Bride of Frankenstein

On January 20th, the Rotterdam Philharmonic conducted by Richard Kaufman accompanied a screening of The Bride of Frankenstein (James Whale, 1935) with a live performance of the film score. The venue was the main auditorium (capacity, 2230) at De Doelen. The film was projected on a huge screen suspended high over the orchestra and clearly visible even from the next to last row where we were seated. (Intrigued by the idea, but uncertain of its worth, I had chosen to pay the lowest ticket price available.)

The film was a surprise. I had never seen it before, yet it was entirely familiar with iconic images that have traveled far beyond the film itself in the 75 plus years since it was made. The over-the-top camp acting with little sly jokes was hugely enjoyable. The vulnerability of the monster, his search for acceptance and friendship, the violent and cruel rejection by everyone he encounters with the exception of the blind hermit; the film engages on an emotional level I never expected.

This is a 10 minute clip starting in the hermit’s cottage where the monster is learning to appreciate the good things in life before the cruel world interrupts the domestic scene. The clip ends with the proposal to create the Bride.

For an interesting (and maybe, a little stretched?) discussion of the homosexual themes in the film, check the Bright Lights Film Journal. Of course, I knew James Whale was gay (Gods and Monsters, 1998), and the film is certainly camp, but I’m not that clever at reading subtexts of cinema so I found this treatment of the film fascinating.

Must also mention the delicious performance by Elsa Lanchester as both the deceptively sweet Mary Shelley and the traumatized Bride. Her screen time is short but the impression is lasting.

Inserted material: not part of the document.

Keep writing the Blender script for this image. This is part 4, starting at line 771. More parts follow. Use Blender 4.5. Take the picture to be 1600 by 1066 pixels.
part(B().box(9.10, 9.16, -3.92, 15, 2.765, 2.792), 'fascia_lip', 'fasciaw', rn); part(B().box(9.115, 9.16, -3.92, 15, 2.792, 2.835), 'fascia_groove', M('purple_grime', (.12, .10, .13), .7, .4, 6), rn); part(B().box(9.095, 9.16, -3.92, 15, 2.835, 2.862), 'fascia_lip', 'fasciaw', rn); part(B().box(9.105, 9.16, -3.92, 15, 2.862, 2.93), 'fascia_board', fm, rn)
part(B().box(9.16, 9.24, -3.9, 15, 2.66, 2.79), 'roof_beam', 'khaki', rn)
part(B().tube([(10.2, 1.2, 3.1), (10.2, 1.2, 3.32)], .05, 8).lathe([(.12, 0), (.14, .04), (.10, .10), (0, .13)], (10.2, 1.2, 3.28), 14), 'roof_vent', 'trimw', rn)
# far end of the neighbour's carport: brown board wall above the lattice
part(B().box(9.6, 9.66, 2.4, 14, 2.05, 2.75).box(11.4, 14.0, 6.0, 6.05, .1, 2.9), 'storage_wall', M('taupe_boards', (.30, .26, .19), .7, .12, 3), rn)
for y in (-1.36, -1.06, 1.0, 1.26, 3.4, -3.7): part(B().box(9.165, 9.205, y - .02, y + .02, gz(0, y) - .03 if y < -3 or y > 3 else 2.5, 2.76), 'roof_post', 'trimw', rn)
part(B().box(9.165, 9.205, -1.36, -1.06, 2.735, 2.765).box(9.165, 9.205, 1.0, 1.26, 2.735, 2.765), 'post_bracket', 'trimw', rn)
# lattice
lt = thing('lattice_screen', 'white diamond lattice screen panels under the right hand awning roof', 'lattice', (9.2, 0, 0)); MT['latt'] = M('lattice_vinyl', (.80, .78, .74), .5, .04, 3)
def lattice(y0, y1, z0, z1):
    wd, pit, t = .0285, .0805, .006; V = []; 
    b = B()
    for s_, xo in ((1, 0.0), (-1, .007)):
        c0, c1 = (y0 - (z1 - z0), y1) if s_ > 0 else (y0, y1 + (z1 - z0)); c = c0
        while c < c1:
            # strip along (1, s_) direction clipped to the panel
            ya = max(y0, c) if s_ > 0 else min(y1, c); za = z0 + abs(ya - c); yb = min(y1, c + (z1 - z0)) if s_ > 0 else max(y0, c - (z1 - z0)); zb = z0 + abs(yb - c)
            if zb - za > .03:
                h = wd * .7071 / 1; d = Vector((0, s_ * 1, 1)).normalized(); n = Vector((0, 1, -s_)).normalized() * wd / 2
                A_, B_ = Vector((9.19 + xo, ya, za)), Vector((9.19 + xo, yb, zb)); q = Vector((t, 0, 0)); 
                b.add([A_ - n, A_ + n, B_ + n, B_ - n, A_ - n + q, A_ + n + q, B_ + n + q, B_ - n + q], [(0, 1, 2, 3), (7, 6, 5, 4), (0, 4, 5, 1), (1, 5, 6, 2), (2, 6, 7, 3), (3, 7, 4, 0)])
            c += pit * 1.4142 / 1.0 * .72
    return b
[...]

And the music? Well, after a while I forgot that the music was played live by the orchestra. I was very much engaged in the story and the music felt incidental, even a little out of step with the film at times. Even more out of step with the film were the middle-aged “lads” seated behind us, who obviously had not taken in the fact that they were not in their own living rooms and made quite free with the talking.

De Doelen is planning more events like this one, next up being a screening of The Lord of the Rings in June. But I think I’ll wait for Indiana Jones and The Raiders of the Lost Ark. Now, there’s something to look forward to!

2 thoughts on “Bride of Frankenstein

  1. I was going to watch it, but then thought that I would be too upset seeing the monster being treated so badly and cruelly. Tell me it doesn’t all end in tears!


  2. It does all end in tears, and it’s really heart-breaking. In a final gesture of mercy, the monster lets his creator Dr. Frankenstein and his new wife live, but everyone else dies.